Why was the concept of a cash balance plan created?

The answer is simple, to easily fix and communicate the benefits to the participants.

Most companies will have more than one participant in the pension plan. Each participant will also be of a different age and derive a different compensation. Hence, each participant will accrue benefits at a different rate and such situations typically lead to a conflict if it is a small business.

Assume a situation where a company has three partners who are 40, 50 and 60 years old with different compensation amounts. It will be almost impossible to generate the same allocation to each of them year after year. Such situations are easily resolved by utilizing the cash balance plan design.

The partners in the above situation can agree to make a contribution of 80,000 for each so that the amount is the same for each irrespective of their age.

The other possible scenario is that the partners can agree to allocate $80,000 to the youngest partner, and $150,000 and $200,000 to the other two partners based on their proximity to retirement age.

If you are interested in learning more, read our Comprehensive Guide for Cash Balance Plan.
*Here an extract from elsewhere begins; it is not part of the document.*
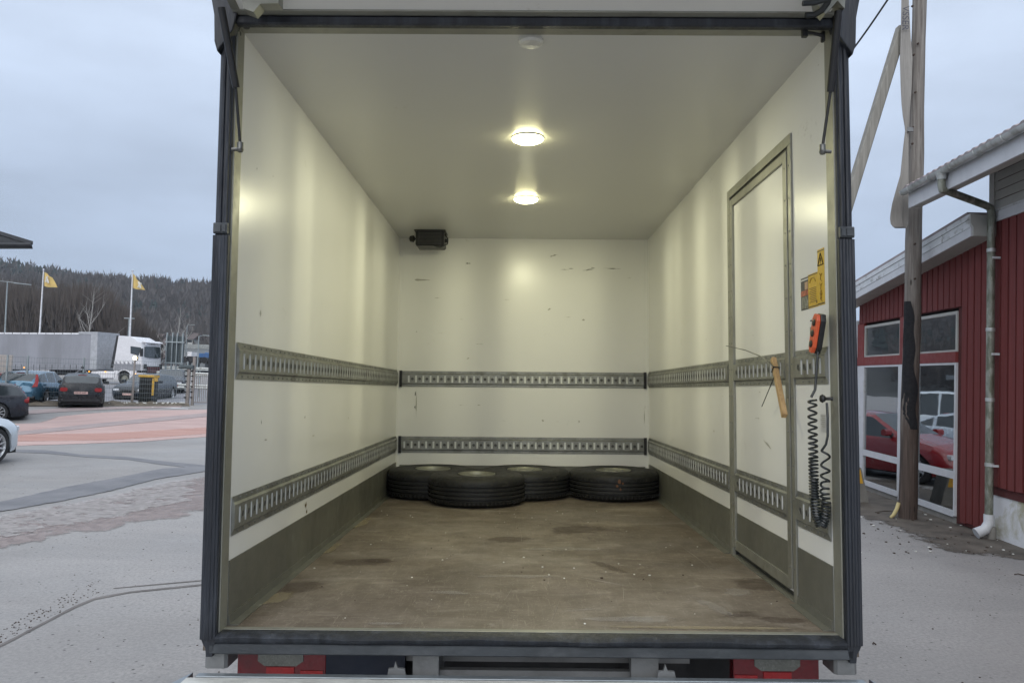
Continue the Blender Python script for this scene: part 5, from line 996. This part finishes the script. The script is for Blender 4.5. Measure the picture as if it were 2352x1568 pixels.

Difference between cash balance plan and a 401(k) plan

  • Contribution: In a cash balance plan, the contribution to the participants is made by the company. In a 401(k) the contribution is made by the participants themselves as a salary deferral.
  • Investment and Asset Return Risks: Most 401(k) plans have participant directed investment accounts and they bear the risks of the investments. In a cash balance plan, the investment risk is borne by the employer or the company that is sponsoring the cash balance plan. Not just the investment risk, the cash balance plan promises an interest crediting rate and the company bears the risk of the investment rate of return.
  • Contribution Limits: Contributions to a cash balance plan may be higher

Combination of cash balance plans with other plans

A cash balance plan can be combined with a 401(k) plan. If you have a 401(k) plus profit sharing plan, the limit to contribute to the profit sharing component is 6% of compensation. The Cash balance plan contribution limit will be based on the age, compensation and the allocation amount in the plan document.
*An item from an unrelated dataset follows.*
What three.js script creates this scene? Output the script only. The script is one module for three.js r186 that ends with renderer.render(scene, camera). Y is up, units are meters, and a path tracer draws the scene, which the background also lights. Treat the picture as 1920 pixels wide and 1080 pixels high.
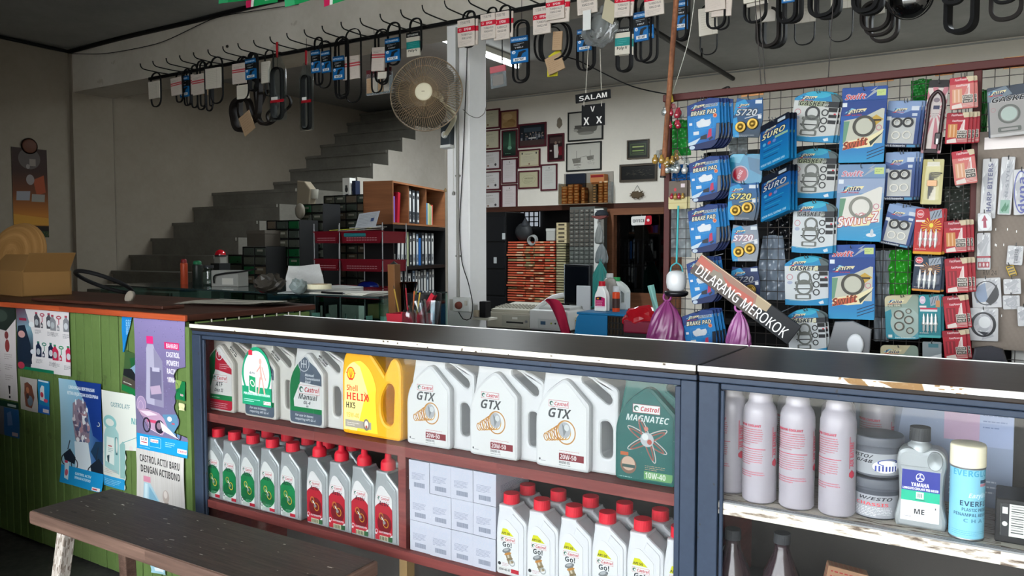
import * as THREE from 'three';
import { RoundedBoxGeometry } from 'three/addons/geometries/RoundedBoxGeometry.js';
import { mergeGeometries } from 'three/addons/utils/BufferGeometryUtils.js';
import { RectAreaLightUniformsLib } from 'three/addons/lights/RectAreaLightUniformsLib.js';

// ---------------------------------------------------------------- camera, sky, exposure, lamps
const scene = new THREE.Scene();
const EYE = new THREE.Vector3(0, 1.2, 0), FOCAL = 1483;
const camera = new THREE.PerspectiveCamera(2 * Math.atan(540 / FOCAL) * 180 / Math.PI, 16 / 9, 0.05, 60);
camera.position.copy(EYE);
camera.rotation.set(-2.97 * Math.PI / 180, 32.2 * Math.PI / 180, 0, 'YXZ');
camera.updateMatrixWorld(true);
scene.add(camera);
const renderer = new THREE.WebGLRenderer({ antialias: true });
renderer.toneMapping = THREE.LinearToneMapping;
renderer.toneMappingExposure = 1.0;
renderer.shadowMap.enabled = true;
scene.background = new THREE.Color(0.92, 0.965, 1.0);      // bright overcast sky outside the open shop front
scene.backgroundIntensity = 12.5;
const TUBE_POWER = 320;
RectAreaLightUniformsLib.init();

// ---------------------------------------------------------------- helpers
function rng(s) { return () => { s |= 0; s = s + 0x6D2B79F5 | 0; let t = Math.imul(s ^ s >>> 15, 1 | s); t = t + Math.imul(t ^ t >>> 7, 61 | t) ^ t; return ((t ^ t >>> 14) >>> 0) / 4294967296; }; }
const R = rng(7);
const rad = (d) => d * Math.PI / 180;
function rayTo(px, py) { return new THREE.Vector3((px - 960) / FOCAL, -(py - 540) / FOCAL, -1).applyQuaternion(camera.quaternion); }
function P(px, py, z) { const r = rayTo(px, py); return r.multiplyScalar(z / r.z).add(EYE); }
function PX(px, py, x) { const r = rayTo(px, py); return r.multiplyScalar(x / r.x).add(EYE); }
function PY(px, py, y) { const r = rayTo(px, py); return r.multiplyScalar((y - EYE.y) / r.y).add(EYE); }
// the rectangle that four points of the vertical plane z span: centre, width, height, turn in the plane
function quad(a, b, c, d, z) {
  const [p, q, r, s] = [a, b, c, d].map((k) => P(k[0], k[1], z));
  const right = q.clone().sub(p).add(r.clone().sub(s)).multiplyScalar(.5), down = p.clone().sub(s).add(q.clone().sub(r)).multiplyScalar(.5);
  return { c: p.clone().add(q).add(r).add(s).multiplyScalar(.25), w: right.length(), h: down.length(), a: Math.atan2(right.y, right.x) };
}
const qbox = (x0, y0, x1, y1, z, tilt = 0) => { // upright card between two pixel columns; dy follows the plane
  const a = P(x0, y0, z), d = P(x0, y1, z), b = P(x1, y0, z); const w = b.x - a.x;
  return { c: new THREE.Vector3(a.x + w / 2, (a.y + d.y) / 2, z), w, h: a.y - d.y, a: tilt };
};
const used = {};
const numbered = (n) => { used[n] = (used[n] ?? -1) + 1; return used[n] ? n + '_' + String(used[n]).padStart(3, '0') : n; };
function norm(g) { g = g.index ? g.toNonIndexed() : g; for (const k of Object.keys(g.attributes)) if (!['position', 'normal', 'uv'].includes(k)) g.deleteAttribute(k); if (!g.attributes.uv) g.setAttribute('uv', new THREE.BufferAttribute(new Float32Array(g.attributes.position.count * 2), 2)); return g; }
const join = (list) => list.length === 1 ? list[0] : mergeGeometries(list.map(norm));
function mesh(name, geo, mat, parent) {
  const m = new THREE.Mesh(Array.isArray(geo) ? join(geo) : geo, mat); m.name = name; m.castShadow = m.receiveShadow = true;
  if (parent) parent.add(m); return m;
}
function tag(o, label, category, group) { o.userData.label = label; o.userData.category = category; if (group) o.userData.group = group; return o; }
function thing(name, label, category, pos = [0, 0, 0], turn = 0, group) {
  const g = new THREE.Group(); g.name = numbered(name); scene.add(g);
  if (pos.isVector3) g.position.copy(pos); else g.position.set(...pos);
  g.rotation.y = turn; return tag(g, label, category, group);
}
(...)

Cash Balance Plan Contribution Flexibility

The allocation of the cash balance plan can change each year as the maximum limit will increase based on the IRS prescriptions. The plan document may need to be amended to change the allocation amounts to the participants. Please communicate with your actuary before the end of the year to estimate the amount that you can contribute to the plan and make sure the plan is amended before the end of the year.